Verse 13
13. Redeemed The Greek word signifies to buy off; to redeem, as from slavery. Here we are said to be redeemed out from ( εκ ) the curse of the law. Us Some commentators (including Alford) limit this us to the Jews, inasmuch as the law here quoted is Mosaic law. But the Mosaic law was the moral universal law brought out with particular manifestation. The decalogue was the absolute universal law itself, and all the Mosaic enactments were either special points of the decalogue, or special provisions for giving the decalogue efficiency. Hence the curse is of the universal law, and the us is all mankind.
A curse The object cursed, as being an embodiment of the condemnation, is energetically called the curse itself. See note, 2 Corinthians 5:21. Very probably, as Prof. Lightfoot remarks, the fewness of adjectives in the Hebrew produces this using the noun for the adjective.

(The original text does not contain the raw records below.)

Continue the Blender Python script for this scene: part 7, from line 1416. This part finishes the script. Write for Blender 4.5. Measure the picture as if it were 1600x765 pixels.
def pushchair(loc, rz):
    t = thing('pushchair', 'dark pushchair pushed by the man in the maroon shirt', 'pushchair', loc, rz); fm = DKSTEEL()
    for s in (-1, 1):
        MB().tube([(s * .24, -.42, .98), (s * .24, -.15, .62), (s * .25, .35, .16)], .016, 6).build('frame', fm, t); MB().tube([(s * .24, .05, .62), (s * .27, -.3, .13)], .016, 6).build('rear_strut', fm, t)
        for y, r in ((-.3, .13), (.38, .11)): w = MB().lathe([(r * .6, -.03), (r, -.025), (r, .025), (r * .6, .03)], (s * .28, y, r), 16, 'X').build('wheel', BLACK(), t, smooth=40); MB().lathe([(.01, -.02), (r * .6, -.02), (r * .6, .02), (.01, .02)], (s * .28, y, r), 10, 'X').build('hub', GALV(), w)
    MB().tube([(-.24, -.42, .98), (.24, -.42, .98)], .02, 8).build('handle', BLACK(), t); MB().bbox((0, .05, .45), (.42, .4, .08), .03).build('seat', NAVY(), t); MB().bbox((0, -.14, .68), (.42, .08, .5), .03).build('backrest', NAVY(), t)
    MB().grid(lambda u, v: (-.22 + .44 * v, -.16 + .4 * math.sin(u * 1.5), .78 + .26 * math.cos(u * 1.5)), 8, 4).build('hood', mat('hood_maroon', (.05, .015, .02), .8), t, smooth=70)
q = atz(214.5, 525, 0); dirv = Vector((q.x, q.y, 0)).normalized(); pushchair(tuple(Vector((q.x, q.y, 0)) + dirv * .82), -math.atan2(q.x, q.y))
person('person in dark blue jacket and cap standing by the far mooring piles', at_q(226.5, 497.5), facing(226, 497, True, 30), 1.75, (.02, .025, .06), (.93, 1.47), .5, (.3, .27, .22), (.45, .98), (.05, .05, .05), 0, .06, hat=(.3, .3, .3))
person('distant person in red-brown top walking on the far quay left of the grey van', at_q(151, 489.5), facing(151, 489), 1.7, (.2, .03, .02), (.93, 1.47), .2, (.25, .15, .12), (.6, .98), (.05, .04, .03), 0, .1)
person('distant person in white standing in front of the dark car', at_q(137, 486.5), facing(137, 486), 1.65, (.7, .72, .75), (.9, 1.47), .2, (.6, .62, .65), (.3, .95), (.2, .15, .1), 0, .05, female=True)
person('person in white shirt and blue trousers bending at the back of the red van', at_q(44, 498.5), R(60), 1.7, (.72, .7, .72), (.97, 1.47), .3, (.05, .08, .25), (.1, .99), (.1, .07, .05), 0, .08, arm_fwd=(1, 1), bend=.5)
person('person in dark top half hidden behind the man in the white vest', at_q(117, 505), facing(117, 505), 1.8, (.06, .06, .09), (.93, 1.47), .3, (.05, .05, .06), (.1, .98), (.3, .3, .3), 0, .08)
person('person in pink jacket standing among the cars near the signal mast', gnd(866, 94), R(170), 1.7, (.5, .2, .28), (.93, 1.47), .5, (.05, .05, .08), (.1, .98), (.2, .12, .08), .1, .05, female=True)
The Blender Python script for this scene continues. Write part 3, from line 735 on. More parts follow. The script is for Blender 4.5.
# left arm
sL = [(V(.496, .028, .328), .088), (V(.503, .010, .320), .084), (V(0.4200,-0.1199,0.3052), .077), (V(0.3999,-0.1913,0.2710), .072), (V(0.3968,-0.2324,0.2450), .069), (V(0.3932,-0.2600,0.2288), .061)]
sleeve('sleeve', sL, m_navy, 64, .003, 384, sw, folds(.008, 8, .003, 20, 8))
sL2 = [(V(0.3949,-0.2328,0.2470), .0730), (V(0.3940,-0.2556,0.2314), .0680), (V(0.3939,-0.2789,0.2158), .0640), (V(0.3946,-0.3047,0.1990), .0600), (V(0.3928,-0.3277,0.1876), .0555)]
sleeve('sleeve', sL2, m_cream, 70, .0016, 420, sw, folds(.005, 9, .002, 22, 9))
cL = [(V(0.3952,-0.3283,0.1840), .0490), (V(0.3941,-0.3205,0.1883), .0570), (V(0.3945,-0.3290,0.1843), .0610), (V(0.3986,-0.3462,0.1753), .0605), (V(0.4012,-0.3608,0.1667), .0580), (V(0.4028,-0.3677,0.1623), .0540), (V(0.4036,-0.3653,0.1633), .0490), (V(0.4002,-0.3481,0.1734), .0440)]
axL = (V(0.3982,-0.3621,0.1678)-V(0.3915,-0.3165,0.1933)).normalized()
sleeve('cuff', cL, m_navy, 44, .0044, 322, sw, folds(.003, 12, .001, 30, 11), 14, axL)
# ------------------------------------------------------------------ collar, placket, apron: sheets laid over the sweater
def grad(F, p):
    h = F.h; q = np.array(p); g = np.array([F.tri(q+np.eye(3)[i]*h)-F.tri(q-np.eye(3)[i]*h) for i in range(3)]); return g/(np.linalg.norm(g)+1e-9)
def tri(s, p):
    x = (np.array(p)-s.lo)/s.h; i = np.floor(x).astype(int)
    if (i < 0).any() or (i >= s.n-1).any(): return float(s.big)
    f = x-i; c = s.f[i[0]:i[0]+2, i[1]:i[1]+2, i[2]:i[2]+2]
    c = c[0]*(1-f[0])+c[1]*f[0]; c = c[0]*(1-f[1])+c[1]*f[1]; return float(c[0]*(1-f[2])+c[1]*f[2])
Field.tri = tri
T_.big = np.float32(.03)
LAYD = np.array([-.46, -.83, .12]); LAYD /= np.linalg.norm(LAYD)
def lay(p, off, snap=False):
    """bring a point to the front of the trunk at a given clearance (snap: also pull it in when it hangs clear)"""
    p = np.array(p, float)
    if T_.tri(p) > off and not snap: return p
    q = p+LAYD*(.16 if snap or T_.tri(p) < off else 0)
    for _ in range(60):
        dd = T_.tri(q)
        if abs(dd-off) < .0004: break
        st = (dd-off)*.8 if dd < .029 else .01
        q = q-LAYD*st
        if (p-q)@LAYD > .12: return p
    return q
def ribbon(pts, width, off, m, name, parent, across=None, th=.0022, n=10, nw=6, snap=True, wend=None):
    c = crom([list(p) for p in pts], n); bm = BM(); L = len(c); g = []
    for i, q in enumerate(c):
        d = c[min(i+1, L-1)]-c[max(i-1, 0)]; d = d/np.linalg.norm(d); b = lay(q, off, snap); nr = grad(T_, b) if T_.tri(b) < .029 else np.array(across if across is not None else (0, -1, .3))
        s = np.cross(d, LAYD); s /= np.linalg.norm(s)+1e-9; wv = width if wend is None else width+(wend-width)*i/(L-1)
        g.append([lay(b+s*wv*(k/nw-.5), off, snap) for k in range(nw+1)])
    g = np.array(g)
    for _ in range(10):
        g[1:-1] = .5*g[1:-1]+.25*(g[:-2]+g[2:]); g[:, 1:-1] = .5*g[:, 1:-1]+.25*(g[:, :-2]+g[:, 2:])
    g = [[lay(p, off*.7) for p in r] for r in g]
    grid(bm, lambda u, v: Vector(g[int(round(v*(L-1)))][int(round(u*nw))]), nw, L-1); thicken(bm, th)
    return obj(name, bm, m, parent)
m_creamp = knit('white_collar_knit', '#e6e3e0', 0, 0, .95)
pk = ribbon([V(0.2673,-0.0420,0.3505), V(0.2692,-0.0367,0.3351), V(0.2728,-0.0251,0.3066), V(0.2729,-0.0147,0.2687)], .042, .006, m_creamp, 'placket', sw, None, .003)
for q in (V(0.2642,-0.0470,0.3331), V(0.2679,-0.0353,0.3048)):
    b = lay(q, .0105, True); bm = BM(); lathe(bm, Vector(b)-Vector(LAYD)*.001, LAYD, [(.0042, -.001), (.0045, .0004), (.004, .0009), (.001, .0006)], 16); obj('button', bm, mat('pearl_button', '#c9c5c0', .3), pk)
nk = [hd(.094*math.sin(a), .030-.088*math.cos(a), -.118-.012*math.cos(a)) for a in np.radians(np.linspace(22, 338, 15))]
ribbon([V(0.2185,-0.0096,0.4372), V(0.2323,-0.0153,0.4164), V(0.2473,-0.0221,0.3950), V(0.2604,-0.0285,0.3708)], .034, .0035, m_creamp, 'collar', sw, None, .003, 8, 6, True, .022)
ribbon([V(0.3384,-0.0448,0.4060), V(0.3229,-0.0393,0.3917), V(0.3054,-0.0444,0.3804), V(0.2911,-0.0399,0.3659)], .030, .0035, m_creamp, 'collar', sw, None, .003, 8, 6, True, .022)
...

Written Deuteronomy 21:23. Moses there enacted that when a malefactor was first executed and his body afterwards hung on a tree, he should be taken down and buried before night, “for he that is hanged is accursed of God.” Prof. Lightfoot gives upon this expression a very interesting but extended note. The word “accursed,” being susceptible of an active force, is by most Jewish authorities rendered maledictory, or insulting to God. Paul’s rendering is derived from the Septuagint, and accords with Judges 9:57. Lightfoot conjectures that the other rendering obtained currency in later times, when the Jewish patriots were often impaled by the Syrians or crucified by the Romans, and kept exposed until they putrefied and disintegrated on the cross. The literalism of the Jews would require, by the Septuagint translation, that all these were cursed; and the other rendering was adopted to avert such appalling consequences. Still later, this last rendering served against Christians, as it enabled the Jews to hold that the crucified Jesus was an insult to God. Nevertheless, notwithstanding Lightfoot’s putting of this last point, Paul’s translation would seem as suitable to the reproachful purpose of the Jews as the other.